_Goal_. Type out the complete listing below word for word, without its pictures.

_Given information_.
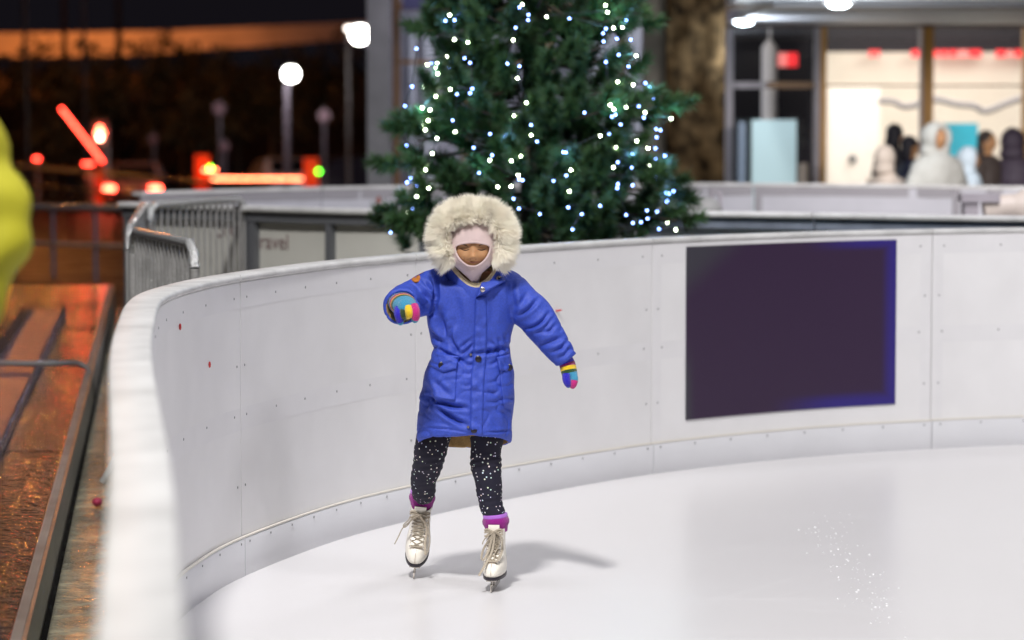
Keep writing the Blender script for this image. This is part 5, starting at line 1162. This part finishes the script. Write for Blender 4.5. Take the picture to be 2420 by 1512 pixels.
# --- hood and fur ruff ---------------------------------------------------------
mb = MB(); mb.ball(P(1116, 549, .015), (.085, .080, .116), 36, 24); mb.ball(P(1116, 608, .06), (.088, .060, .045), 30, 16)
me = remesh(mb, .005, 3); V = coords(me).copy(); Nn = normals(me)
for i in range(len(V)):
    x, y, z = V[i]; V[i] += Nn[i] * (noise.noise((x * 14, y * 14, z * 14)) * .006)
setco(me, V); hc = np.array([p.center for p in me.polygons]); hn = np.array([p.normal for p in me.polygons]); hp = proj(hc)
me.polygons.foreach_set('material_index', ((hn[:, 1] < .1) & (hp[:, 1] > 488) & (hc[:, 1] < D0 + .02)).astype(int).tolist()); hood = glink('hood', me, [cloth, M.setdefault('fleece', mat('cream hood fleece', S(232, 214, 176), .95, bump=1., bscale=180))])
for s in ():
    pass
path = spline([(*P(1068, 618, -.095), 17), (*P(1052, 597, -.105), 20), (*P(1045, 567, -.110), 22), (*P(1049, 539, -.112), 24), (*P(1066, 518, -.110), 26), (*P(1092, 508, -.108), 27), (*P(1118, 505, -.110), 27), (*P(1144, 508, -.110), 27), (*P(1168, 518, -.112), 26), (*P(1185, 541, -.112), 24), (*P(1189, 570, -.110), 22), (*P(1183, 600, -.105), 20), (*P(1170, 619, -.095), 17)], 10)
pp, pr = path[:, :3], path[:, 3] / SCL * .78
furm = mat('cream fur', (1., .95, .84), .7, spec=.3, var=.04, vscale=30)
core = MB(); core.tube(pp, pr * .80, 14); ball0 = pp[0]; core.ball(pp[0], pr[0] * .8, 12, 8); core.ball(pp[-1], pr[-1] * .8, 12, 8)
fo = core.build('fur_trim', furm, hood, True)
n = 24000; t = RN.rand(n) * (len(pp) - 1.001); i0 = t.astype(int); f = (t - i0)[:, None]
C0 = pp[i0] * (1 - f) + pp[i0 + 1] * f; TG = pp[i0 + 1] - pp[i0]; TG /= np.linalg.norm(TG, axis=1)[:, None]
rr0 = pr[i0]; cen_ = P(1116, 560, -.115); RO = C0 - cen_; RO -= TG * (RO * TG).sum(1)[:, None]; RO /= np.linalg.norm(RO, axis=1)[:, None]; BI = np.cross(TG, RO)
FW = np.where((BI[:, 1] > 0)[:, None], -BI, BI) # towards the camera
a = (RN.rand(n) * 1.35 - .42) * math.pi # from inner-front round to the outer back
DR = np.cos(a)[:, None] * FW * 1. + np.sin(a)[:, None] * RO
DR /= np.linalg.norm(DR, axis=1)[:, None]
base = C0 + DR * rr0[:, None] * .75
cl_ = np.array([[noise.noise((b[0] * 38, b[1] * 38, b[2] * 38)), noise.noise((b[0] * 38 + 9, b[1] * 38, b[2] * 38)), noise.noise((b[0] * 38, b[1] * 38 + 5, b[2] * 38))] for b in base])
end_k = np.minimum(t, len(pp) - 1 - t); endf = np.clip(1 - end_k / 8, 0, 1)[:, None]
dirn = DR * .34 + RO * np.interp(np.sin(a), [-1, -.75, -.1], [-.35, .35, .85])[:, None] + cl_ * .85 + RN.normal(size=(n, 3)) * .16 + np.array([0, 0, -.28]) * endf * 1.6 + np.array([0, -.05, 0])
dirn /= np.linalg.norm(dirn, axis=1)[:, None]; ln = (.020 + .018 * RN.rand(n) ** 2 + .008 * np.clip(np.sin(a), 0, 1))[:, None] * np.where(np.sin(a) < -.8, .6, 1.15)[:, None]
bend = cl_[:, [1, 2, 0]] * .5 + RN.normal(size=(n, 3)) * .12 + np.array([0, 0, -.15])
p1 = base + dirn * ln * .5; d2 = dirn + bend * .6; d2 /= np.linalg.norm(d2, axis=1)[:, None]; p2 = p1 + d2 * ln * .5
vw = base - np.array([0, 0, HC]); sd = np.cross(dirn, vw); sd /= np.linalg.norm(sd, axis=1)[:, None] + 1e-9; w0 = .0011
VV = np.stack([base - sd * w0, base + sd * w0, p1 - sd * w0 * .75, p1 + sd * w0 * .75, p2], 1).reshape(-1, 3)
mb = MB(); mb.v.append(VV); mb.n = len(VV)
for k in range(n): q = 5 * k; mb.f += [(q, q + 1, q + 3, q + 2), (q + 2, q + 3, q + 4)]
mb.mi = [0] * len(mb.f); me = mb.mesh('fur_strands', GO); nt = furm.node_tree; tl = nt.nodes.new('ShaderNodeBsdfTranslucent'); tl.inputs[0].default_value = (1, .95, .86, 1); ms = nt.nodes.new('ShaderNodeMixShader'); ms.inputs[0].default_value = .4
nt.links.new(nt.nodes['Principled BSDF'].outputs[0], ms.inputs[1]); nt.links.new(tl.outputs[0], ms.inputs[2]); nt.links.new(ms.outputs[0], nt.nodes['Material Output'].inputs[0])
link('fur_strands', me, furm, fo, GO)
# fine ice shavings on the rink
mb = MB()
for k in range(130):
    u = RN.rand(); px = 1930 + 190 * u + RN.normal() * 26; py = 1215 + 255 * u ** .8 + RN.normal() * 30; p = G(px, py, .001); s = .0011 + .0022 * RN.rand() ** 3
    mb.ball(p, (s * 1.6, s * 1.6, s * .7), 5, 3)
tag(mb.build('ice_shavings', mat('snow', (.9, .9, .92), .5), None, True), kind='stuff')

_Response below_.
Keep writing the Blender script for this image. This is part 5, starting at line 1162. This part finishes the script. Write for Blender 4.5. Take the picture to be 2420 by 1512 pixels.
# --- hood and fur ruff ---------------------------------------------------------
mb = MB(); mb.ball(P(1116, 549, .015), (.085, .080, .116), 36, 24); mb.ball(P(1116, 608, .06), (.088, .060, .045), 30, 16)
me = remesh(mb, .005, 3); V = coords(me).copy(); Nn = normals(me)
for i in range(len(V)):
    x, y, z = V[i]; V[i] += Nn[i] * (noise.noise((x * 14, y * 14, z * 14)) * .006)
setco(me, V); hc = np.array([p.center for p in me.polygons]); hn = np.array([p.normal for p in me.polygons]); hp = proj(hc)
me.polygons.foreach_set('material_index', ((hn[:, 1] < .1) & (hp[:, 1] > 488) & (hc[:, 1] < D0 + .02)).astype(int).tolist()); hood = glink('hood', me, [cloth, M.setdefault('fleece', mat('cream hood fleece', S(232, 214, 176), .95, bump=1., bscale=180))])
for s in ():
    pass
path = spline([(*P(1068, 618, -.095), 17), (*P(1052, 597, -.105), 20), (*P(1045, 567, -.110), 22), (*P(1049, 539, -.112), 24), (*P(1066, 518, -.110), 26), (*P(1092, 508, -.108), 27), (*P(1118, 505, -.110), 27), (*P(1144, 508, -.110), 27), (*P(1168, 518, -.112), 26), (*P(1185, 541, -.112), 24), (*P(1189, 570, -.110), 22), (*P(1183, 600, -.105), 20), (*P(1170, 619, -.095), 17)], 10)
pp, pr = path[:, :3], path[:, 3] / SCL * .78
furm = mat('cream fur', (1., .95, .84), .7, spec=.3, var=.04, vscale=30)
core = MB(); core.tube(pp, pr * .80, 14); ball0 = pp[0]; core.ball(pp[0], pr[0] * .8, 12, 8); core.ball(pp[-1], pr[-1] * .8, 12, 8)
fo = core.build('fur_trim', furm, hood, True)
n = 24000; t = RN.rand(n) * (len(pp) - 1.001); i0 = t.astype(int); f = (t - i0)[:, None]
C0 = pp[i0] * (1 - f) + pp[i0 + 1] * f; TG = pp[i0 + 1] - pp[i0]; TG /= np.linalg.norm(TG, axis=1)[:, None]
rr0 = pr[i0]; cen_ = P(1116, 560, -.115); RO = C0 - cen_; RO -= TG * (RO * TG).sum(1)[:, None]; RO /= np.linalg.norm(RO, axis=1)[:, None]; BI = np.cross(TG, RO)
FW = np.where((BI[:, 1] > 0)[:, None], -BI, BI) # towards the camera
a = (RN.rand(n) * 1.35 - .42) * math.pi # from inner-front round to the outer back
DR = np.cos(a)[:, None] * FW * 1. + np.sin(a)[:, None] * RO
DR /= np.linalg.norm(DR, axis=1)[:, None]
base = C0 + DR * rr0[:, None] * .75
cl_ = np.array([[noise.noise((b[0] * 38, b[1] * 38, b[2] * 38)), noise.noise((b[0] * 38 + 9, b[1] * 38, b[2] * 38)), noise.noise((b[0] * 38, b[1] * 38 + 5, b[2] * 38))] for b in base])
end_k = np.minimum(t, len(pp) - 1 - t); endf = np.clip(1 - end_k / 8, 0, 1)[:, None]
dirn = DR * .34 + RO * np.interp(np.sin(a), [-1, -.75, -.1], [-.35, .35, .85])[:, None] + cl_ * .85 + RN.normal(size=(n, 3)) * .16 + np.array([0, 0, -.28]) * endf * 1.6 + np.array([0, -.05, 0])
dirn /= np.linalg.norm(dirn, axis=1)[:, None]; ln = (.020 + .018 * RN.rand(n) ** 2 + .008 * np.clip(np.sin(a), 0, 1))[:, None] * np.where(np.sin(a) < -.8, .6, 1.15)[:, None]
bend = cl_[:, [1, 2, 0]] * .5 + RN.normal(size=(n, 3)) * .12 + np.array([0, 0, -.15])
p1 = base + dirn * ln * .5; d2 = dirn + bend * .6; d2 /= np.linalg.norm(d2, axis=1)[:, None]; p2 = p1 + d2 * ln * .5
vw = base - np.array([0, 0, HC]); sd = np.cross(dirn, vw); sd /= np.linalg.norm(sd, axis=1)[:, None] + 1e-9; w0 = .0011
VV = np.stack([base - sd * w0, base + sd * w0, p1 - sd * w0 * .75, p1 + sd * w0 * .75, p2], 1).reshape(-1, 3)
mb = MB(); mb.v.append(VV); mb.n = len(VV)
for k in range(n): q = 5 * k; mb.f += [(q, q + 1, q + 3, q + 2), (q + 2, q + 3, q + 4)]
mb.mi = [0] * len(mb.f); me = mb.mesh('fur_strands', GO); nt = furm.node_tree; tl = nt.nodes.new('ShaderNodeBsdfTranslucent'); tl.inputs[0].default_value = (1, .95, .86, 1); ms = nt.nodes.new('ShaderNodeMixShader'); ms.inputs[0].default_value = .4
nt.links.new(nt.nodes['Principled BSDF'].outputs[0], ms.inputs[1]); nt.links.new(tl.outputs[0], ms.inputs[2]); nt.links.new(ms.outputs[0], nt.nodes['Material Output'].inputs[0])
link('fur_strands', me, furm, fo, GO)
# fine ice shavings on the rink
mb = MB()
for k in range(130):
    u = RN.rand(); px = 1930 + 190 * u + RN.normal() * 26; py = 1215 + 255 * u ** .8 + RN.normal() * 30; p = G(px, py, .001); s = .0011 + .0022 * RN.rand() ** 3
    mb.ball(p, (s * 1.6, s * 1.6, s * .7), 5, 3)
tag(mb.build('ice_shavings', mat('snow', (.9, .9, .92), .5), None, True), kind='stuff')